In perennial crops such as fruit, coffee, oil palm and rubber growing in climates with ample sunshine, heat and moisture, weeds thrive. They compete with crops for space, water and nutrients, shade young crop plants, and hinder crop protection and harvesting operations. However, if they are effectively managed ‘soft’ weeds can help minimise soil erosion. If they are permanently excluded by herbicides such as glyphosate they tend to be replaced by re-invasion of cleared land by noxious weeds which reduce crop yields. Apart from having a virtually unique mode of action (shared only by its analogue, the desiccant diquat) which helps combat weed resistance, paraquat only removes the top growth of well established weeds, allowing them to re-grow after 1-2 months. In this way, soft weeds can be controlled but not eliminated.

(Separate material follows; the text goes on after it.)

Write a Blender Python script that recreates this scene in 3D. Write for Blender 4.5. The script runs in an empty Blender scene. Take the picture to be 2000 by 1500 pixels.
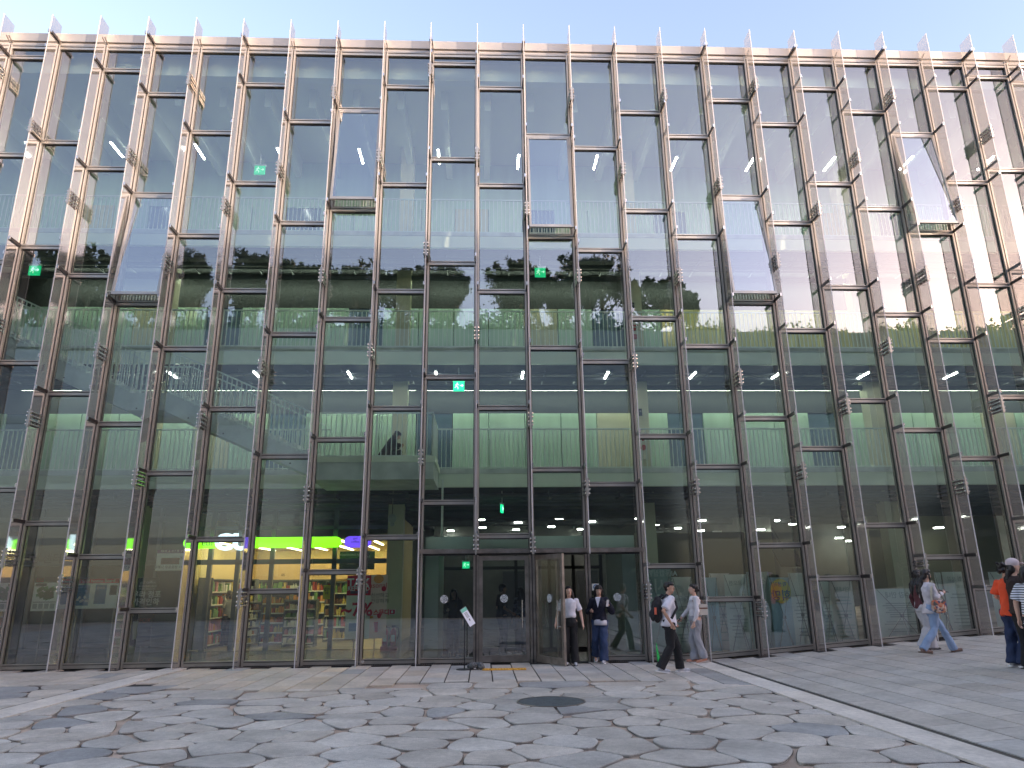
import bpy, bmesh, math, random
import numpy as np
from mathutils import Vector, Matrix
R = math.radians
sc = bpy.context.scene
col = sc.collection
# ---------------------------------------------------------------- camera
CF, CP, CR, CY = 1398.13, 0.27852, -0.0113015, 0.0432585
CAM = Vector((0.1406, -17.199, 1.6))
fwd = Vector((math.sin(CY)*math.cos(CP), math.cos(CY)*math.cos(CP), math.sin(CP)))
r0 = Vector((math.cos(CY), -math.sin(CY), 0)); u0 = r0.cross(fwd)
rt = r0*math.cos(CR)+u0*math.sin(CR); up = u0*math.cos(CR)-r0*math.sin(CR)
cd = bpy.data.cameras.new('camera'); cam = bpy.data.objects.new('camera', cd); col.objects.link(cam)
M = Matrix((rt, up, -fwd)).transposed().to_4x4(); M.translation = CAM; cam.matrix_world = M
cd.sensor_fit = 'HORIZONTAL'; cd.sensor_width = 36; cd.lens = CF/2000*36
cd.clip_start = .1; cd.clip_end = 2000
sc.camera = cam
# ---------------------------------------------------------------- sky, sun, exposure
SUN_EL, SUN_AZ = R(10.5), R(128)       # azimuth clockwise from +Y (north)
w = bpy.data.worlds.new('World'); sc.world = w; w.use_nodes = True
nt = w.node_tree; bg = nt.nodes['Background']
sky = nt.nodes.new('ShaderNodeTexSky'); sky.sky_type = 'NISHITA'; sky.sun_disc = False
sky.sun_elevation = SUN_EL; sky.sun_rotation = SUN_AZ
sky.air_density = 1.0; sky.dust_density = 1.1; sky.ozone_density = 1.6; sky.altitude = 50
tnt = nt.nodes.new('ShaderNodeMix'); tnt.data_type = 'RGBA'; tnt.blend_type = 'MULTIPLY'; tnt.inputs[0].default_value = 1; tnt.inputs[7].default_value = (1.10, .85, .79, 1)
nt.links.new(sky.outputs[0], tnt.inputs[6]); nt.links.new(tnt.outputs[2], bg.inputs[0]); bg.inputs[1].default_value = 0.15
sd = bpy.data.lights.new('sun', 'SUN'); sun = bpy.data.objects.new('sun', sd); col.objects.link(sun)
sd.energy = 2.0; sd.angle = R(.5); sd.color = (.62, .48, .37)
sdir = Vector((math.sin(SUN_AZ)*math.cos(SUN_EL), math.cos(SUN_AZ)*math.cos(SUN_EL), math.sin(SUN_EL)))
sun.rotation_euler = sdir.to_track_quat('Z', 'Y').to_euler()
sc.view_settings.view_transform = 'Standard'; sc.view_settings.look = 'None'
sc.view_settings.exposure = 2.5; sc.view_settings.gamma = 1
sc.render.engine = 'CYCLES'
cy = sc.cycles
cy.use_denoising = True; cy.max_bounces = 10; cy.diffuse_bounces = 3; cy.glossy_bounces = 4
cy.transmission_bounces = 4; cy.transparent_max_bounces = 20; cy.caustics_reflective = True; cy.blur_glossy = 1.0; cy.caustics_refractive = False
cy.sample_clamp_indirect = 6
# ---------------------------------------------------------------- unprojection (only to read places off the photo into world metres)
def ray(x, y):
    return (fwd*CF + rt*(x-1000) - up*(y-750)).normalized()
def onY(x, y, Y=0.0):
    d = ray(x, y); return CAM + d*((Y-CAM.y)/d.y)
def onZ(x, y, Z=0.0):
    d = ray(x, y); return CAM + d*((Z-CAM.z)/d.z)
RX0, RS = 5.28, .072
def gz(x):
    return 0 if x < RX0 else RS*(min(x, 40)-RX0)
# ---------------------------------------------------------------- materials
MATS = {}
def mat(name, color=(.5,.5,.5), rough=.6, metal=0., emit=None, es=1., spec=None, noise=0., nscale=8., bump=0., bscale=40., alpha=None, ncol=None, coords='Object', stretch=None):
    if name in MATS: return MATS[name]
    m = bpy.data.materials.new(name); m.use_nodes = True; n = m.node_tree; b = n.nodes['Principled BSDF']
    b.inputs['Base Color'].default_value = (*color, 1); b.inputs['Roughness'].default_value = rough; b.inputs['Metallic'].default_value = metal
    if spec is not None: b.inputs['Specular IOR Level'].default_value = spec
    if emit: b.inputs['Emission Color'].default_value = (*emit, 1); b.inputs['Emission Strength'].default_value = es
    if noise or bump:
        tc = n.nodes.new('ShaderNodeTexCoord'); src = tc.outputs[coords]
        if stretch:
            mp = n.nodes.new('ShaderNodeMapping'); mp.inputs['Scale'].default_value = stretch
            n.links.new(src, mp.inputs[0]); src = mp.outputs[0]
    if noise:
        t = n.nodes.new('ShaderNodeTexNoise'); t.inputs['Scale'].default_value = nscale; t.inputs['Detail'].default_value = 6
        n.links.new(src, t.inputs['Vector'])
        rp = n.nodes.new('ShaderNodeMapRange'); rp.inputs[1].default_value = .3; rp.inputs[2].default_value = .7
        n.links.new(t.outputs[0], rp.inputs[0])
        mx = n.nodes.new('ShaderNodeMix'); mx.data_type = 'RGBA'
        c2 = ncol or tuple(c*(1-noise) for c in color)
        mx.inputs[6].default_value = (*c2, 1); mx.inputs[7].default_value = (*[min(1, c*(1+noise*.4)) for c in color], 1)
        n.links.new(rp.outputs[0], mx.inputs[0]); n.links.new(mx.outputs[2], b.inputs['Base Color'])
    if bump:
        t = n.nodes.new('ShaderNodeTexNoise'); t.inputs['Scale'].default_value = bscale; t.inputs['Detail'].default_value = 4
        n.links.new(src, t.inputs['Vector']); bp = n.nodes.new('ShaderNodeBump'); bp.inputs['Strength'].default_value = bump; bp.inputs['Distance'].default_value = .02
        n.links.new(t.outputs[0], bp.inputs['Height']); n.links.new(bp.outputs[0], b.inputs['Normal'])
    MATS[name] = m; return m
def glass(name, tint, base, rough=.0, gcol=(1,1,1), wav=0., fres=1.45, diff=None):
    if name in MATS: return MATS[name]
    m = bpy.data.materials.new(name); m.use_nodes = True; n = m.node_tree; n.nodes.remove(n.nodes['Principled BSDF'])
    out = n.nodes['Material Output']
    tr = n.nodes.new('ShaderNodeBsdfTransparent'); tr.inputs[0].default_value = (*tint, 1)
    gl = n.nodes.new('ShaderNodeBsdfGlossy'); gl.inputs[0].default_value = (*gcol, 1); gl.inputs['Roughness'].default_value = rough
    fr = n.nodes.new('ShaderNodeFresnel'); fr.inputs[0].default_value = fres
    ma = n.nodes.new('ShaderNodeMath'); ma.operation = 'MULTIPLY_ADD'; ma.inputs[1].default_value = 1-base; ma.inputs[2].default_value = base; ma.use_clamp = True
    n.links.new(fr.outputs[0], ma.inputs[0])
    mix = n.nodes.new('ShaderNodeMixShader'); n.links.new(ma.outputs[0], mix.inputs[0]); n.links.new(tr.outputs[0], mix.inputs[1]); n.links.new(gl.outputs[0], mix.inputs[2])
    last = mix
    if diff:
        df = n.nodes.new('ShaderNodeBsdfDiffuse'); df.inputs[0].default_value = (*diff[0], 1)
        tl = n.nodes.new('ShaderNodeBsdfTranslucent'); tl.inputs[0].default_value = (*diff[0], 1)
        a1 = n.nodes.new('ShaderNodeMixShader'); a1.inputs[0].default_value = .5; n.links.new(df.outputs[0], a1.inputs[1]); n.links.new(tl.outputs[0], a1.inputs[2])
        m2 = n.nodes.new('ShaderNodeMixShader'); m2.inputs[0].default_value = diff[1]
        n.links.new(mix.outputs[0], m2.inputs[1]); n.links.new(a1.outputs[0], m2.inputs[2]); last = m2
    if wav:
        tc = n.nodes.new('ShaderNodeTexCoord'); t = n.nodes.new('ShaderNodeTexNoise'); t.inputs['Scale'].default_value = .9; t.inputs['Detail'].default_value = 1
        n.links.new(tc.outputs['Object'], t.inputs['Vector'])
        bp = n.nodes.new('ShaderNodeBump'); bp.inputs['Strength'].default_value = 1; bp.inputs['Distance'].default_value = wav
        n.links.new(t.outputs[0], bp.inputs['Height']); n.links.new(bp.outputs[0], gl.inputs['Normal'])
    n.links.new(last.outputs[0], out.inputs[0]); MATS[name] = m; return m
STEEL = mat('brushed_steel', (.44,.42,.385), .42, .75, noise=.18, nscale=3, stretch=(1,1,.2), coords='Generated')
STEEL2 = mat('steel_dark_frame', (.30,.27,.245), .4, .8, noise=.35, nscale=5)
DARK = mat('dark_gasket', (.025,.023,.022), .5)
ARM = mat('bracket_metal', (.06,.05,.05), .4, .6)
ROD = mat('clamp_rod', (.72,.68,.66), .25, .95)
EDGE = mat('fin_edge', (.58,.56,.56), .3)
def paper(name, c):
    if name in MATS: return MATS[name]
    m = bpy.data.materials.new(name); m.use_nodes = True; n = m.node_tree; b = n.nodes['Principled BSDF']; b.inputs['Base Color'].default_value = (*c, 1); b.inputs['Roughness'].default_value = .6
    tl = n.nodes.new('ShaderNodeBsdfTranslucent'); tl.inputs[0].default_value = (*c, 1); mx = n.nodes.new('ShaderNodeMixShader'); mx.inputs[0].default_value = .4
    n.links.new(b.outputs[0], mx.inputs[1]); n.links.new(tl.outputs[0], mx.inputs[2]); n.links.new(mx.outputs[0], n.nodes['Material Output'].inputs[0]); MATS[name] = m; return m
GLASS = glass('facade_glass', (.86,.985,.90), .19, 0, (.97,.98,1), wav=.0007)
SASH = glass('sash_glass', (.66,.80,.74), .34, 0, (.97,.98,1))
FIN = glass('fin_glass', (.74,.71,.70), .13, .05, (.95,.92,.9), diff=((.36,.345,.33), .40))
RGLASS = glass('clear_glass', (.88,.95,.92), .04)
CONC = mat('concrete', (.72,.75,.73), .75, noise=.25, nscale=2.2, bump=.15)
SLABM = mat('slab_fascia_paint', (.92,.97,.82), .6, noise=.04, nscale=1.5)
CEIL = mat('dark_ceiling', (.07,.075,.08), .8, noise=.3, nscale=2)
WALLG = mat('pale_green_wall_panel', (.54,.74,.58), .4, noise=.12, nscale=1.0, stretch=(2.5,1,.15))
WALLY = mat('cream_wall', (.66,.64,.46), .6, noise=.08, nscale=2)
WALLD = mat('dark_wall', (.13,.135,.12), .6, noise=.3, nscale=1)
FLOORI = mat('interior_floor', (.16,.165,.165), .25, noise=.2, nscale=2)
RAILM = mat('railing_paint', (.80,.86,.80), .4, .2)
LAMP = mat('lamp_tube', (1,1,1), .5, emit=(1,.98,.93), es=8)
LAMPH = mat('hall_lamp_tube', (1,1,1), .5, emit=(1,.98,.93), es=10)
LINE = mat('line_light', (1,1,1), .5, emit=(.93,1,.8), es=4)
BLACK = mat('black_plastic', (.02,.02,.022), .45)
WHITE = mat('white_paint', (.8,.8,.8), .5)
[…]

Paraquat: A Basis for Better Crop Management Practices

Paraquat is used to control weeds in conservation tillage systems and other uses around farms, and in doing so reduces soil erosion, improves soil health, and avoids the development of resistance to commonly used herbicides like glyphosate. At the same time, water quality is protected because paraquat is adsorbed so tightly to soil that it can not leach. Biodiversity is encouraged because paraquat does not act systemically or residually in the soil, so allowing vegetation to re-grow from underground organs or seeds to maintain habitats and stabilise soil structure.


May, P H et al. (1993). Coffee and cocoa production and processing in Brazil. Geneva: UN Conference on Trade and Development. UNCTAD/COM/17. 27 August 1993.